> _INSTRUCTION_
Word for word, restate every line of the listing that follows.

> _RAW DATA_
----------------
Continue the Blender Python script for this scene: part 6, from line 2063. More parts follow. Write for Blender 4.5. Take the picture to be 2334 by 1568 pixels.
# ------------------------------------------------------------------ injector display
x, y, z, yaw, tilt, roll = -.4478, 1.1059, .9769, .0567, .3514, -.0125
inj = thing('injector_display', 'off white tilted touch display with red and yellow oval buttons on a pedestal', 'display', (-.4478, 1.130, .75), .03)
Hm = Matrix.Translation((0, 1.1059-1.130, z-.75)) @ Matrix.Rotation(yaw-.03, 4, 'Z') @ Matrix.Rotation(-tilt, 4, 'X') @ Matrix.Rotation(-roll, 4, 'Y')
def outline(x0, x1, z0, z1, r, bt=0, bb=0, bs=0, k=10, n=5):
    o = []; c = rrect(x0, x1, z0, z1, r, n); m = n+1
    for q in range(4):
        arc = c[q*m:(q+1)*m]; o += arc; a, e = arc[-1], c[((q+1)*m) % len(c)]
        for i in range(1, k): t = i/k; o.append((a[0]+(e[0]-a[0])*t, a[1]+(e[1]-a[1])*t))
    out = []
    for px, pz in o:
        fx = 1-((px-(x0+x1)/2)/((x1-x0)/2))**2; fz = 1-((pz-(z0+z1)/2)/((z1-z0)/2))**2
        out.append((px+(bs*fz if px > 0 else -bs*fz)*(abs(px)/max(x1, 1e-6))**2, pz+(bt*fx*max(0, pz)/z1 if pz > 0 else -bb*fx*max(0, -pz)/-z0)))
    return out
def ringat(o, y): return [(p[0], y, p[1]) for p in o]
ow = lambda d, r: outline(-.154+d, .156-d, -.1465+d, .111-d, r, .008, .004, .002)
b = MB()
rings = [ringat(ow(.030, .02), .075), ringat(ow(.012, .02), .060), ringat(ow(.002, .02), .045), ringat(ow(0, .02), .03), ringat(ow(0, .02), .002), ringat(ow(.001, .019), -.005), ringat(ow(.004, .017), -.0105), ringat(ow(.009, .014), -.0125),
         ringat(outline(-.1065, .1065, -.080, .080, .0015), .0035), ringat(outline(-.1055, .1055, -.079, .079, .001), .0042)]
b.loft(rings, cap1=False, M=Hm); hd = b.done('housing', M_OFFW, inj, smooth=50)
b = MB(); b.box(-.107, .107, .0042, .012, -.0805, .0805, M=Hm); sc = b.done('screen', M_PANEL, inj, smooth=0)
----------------
> _FULL RESPONSE_
Continue the Blender Python script for this scene: part 6, from line 2063. More parts follow. Write for Blender 4.5. Take the picture to be 2334 by 1568 pixels.
# ------------------------------------------------------------------ injector display
x, y, z, yaw, tilt, roll = -.4478, 1.1059, .9769, .0567, .3514, -.0125
inj = thing('injector_display', 'off white tilted touch display with red and yellow oval buttons on a pedestal', 'display', (-.4478, 1.130, .75), .03)
Hm = Matrix.Translation((0, 1.1059-1.130, z-.75)) @ Matrix.Rotation(yaw-.03, 4, 'Z') @ Matrix.Rotation(-tilt, 4, 'X') @ Matrix.Rotation(-roll, 4, 'Y')
def outline(x0, x1, z0, z1, r, bt=0, bb=0, bs=0, k=10, n=5):
    o = []; c = rrect(x0, x1, z0, z1, r, n); m = n+1
    for q in range(4):
        arc = c[q*m:(q+1)*m]; o += arc; a, e = arc[-1], c[((q+1)*m) % len(c)]
        for i in range(1, k): t = i/k; o.append((a[0]+(e[0]-a[0])*t, a[1]+(e[1]-a[1])*t))
    out = []
    for px, pz in o:
        fx = 1-((px-(x0+x1)/2)/((x1-x0)/2))**2; fz = 1-((pz-(z0+z1)/2)/((z1-z0)/2))**2
        out.append((px+(bs*fz if px > 0 else -bs*fz)*(abs(px)/max(x1, 1e-6))**2, pz+(bt*fx*max(0, pz)/z1 if pz > 0 else -bb*fx*max(0, -pz)/-z0)))
    return out
def ringat(o, y): return [(p[0], y, p[1]) for p in o]
ow = lambda d, r: outline(-.154+d, .156-d, -.1465+d, .111-d, r, .008, .004, .002)
b = MB()
rings = [ringat(ow(.030, .02), .075), ringat(ow(.012, .02), .060), ringat(ow(.002, .02), .045), ringat(ow(0, .02), .03), ringat(ow(0, .02), .002), ringat(ow(.001, .019), -.005), ringat(ow(.004, .017), -.0105), ringat(ow(.009, .014), -.0125),
         ringat(outline(-.1065, .1065, -.080, .080, .0015), .0035), ringat(outline(-.1055, .1055, -.079, .079, .001), .0042)]
b.loft(rings, cap1=False, M=Hm); hd = b.done('housing', M_OFFW, inj, smooth=50)
b = MB(); b.box(-.107, .107, .0042, .012, -.0805, .0805, M=Hm); sc = b.done('screen', M_PANEL, inj, smooth=0)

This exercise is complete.